Old interview of Andreesen from 2016 but still holds up pretty well. Good read.
We talked about the role of cities earlier. One of the big issues with inequality, which is very vivid right now in the valley and in San Francisco, is can you literally afford to live someplace? It’s like this stupid Prop. 13 thing we have in California. If you’re an old homeowner you pay no property taxes, if you’re a new homeowner you get completely drilled. It presumably should be the other way around, but politically, it got corrupted and it got wired up the wrong way. Rents in San Francisco [have] doubled in the last five years, which is just complete lunacy. In Detroit, you can buy a house for $100. In the valley, it’s hard to buy a house for less than $2 million. It’s just complete lunacy. Half of the people in Detroit should move to the valley and can’t. It’s just nuts.

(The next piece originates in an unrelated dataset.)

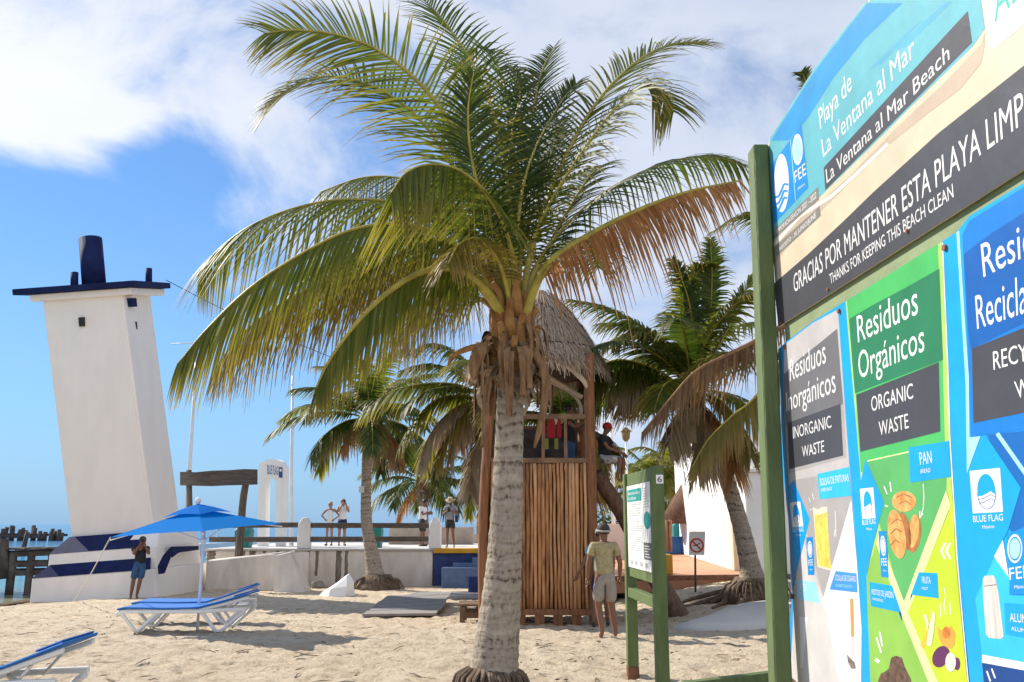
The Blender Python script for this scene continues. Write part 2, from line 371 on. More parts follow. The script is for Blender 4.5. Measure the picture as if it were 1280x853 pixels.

Then it’s like, “Okay, smart guy: internet, the phone, video conferencing, telepresence, VR, AR, collaboration, Slack, GitHub, Asana, all of these things.” Seriously? The joke in the valley is, “Help wanted. Programmer / designer wanted for state-of-the-art Silicon Valley telepresence software company making collaborative work easy across geography and time zone. Must be willing to relocate to San Francisco.” It’s just nuts.
Stage one, I think, would get transportation to be something where if an hour in the car is actually pleasurable, it’s one of the best parts of the day as opposed to one of the worst parts of your day. That would help a lot. Because then you could live south of San Jose and not kill yourself trying to commute to Redwood City. That’s one. But the other would be go after telepresence. I think telepresence, ultimately, is the answer. Because you just have computer-mediated communication, which is just exactly like you and I are in the room together. The way I think about it is, that’s the one-two punch to solve all of this real estate-related nonsense. We can’t technologically fix real estate, but we can make it less necessary.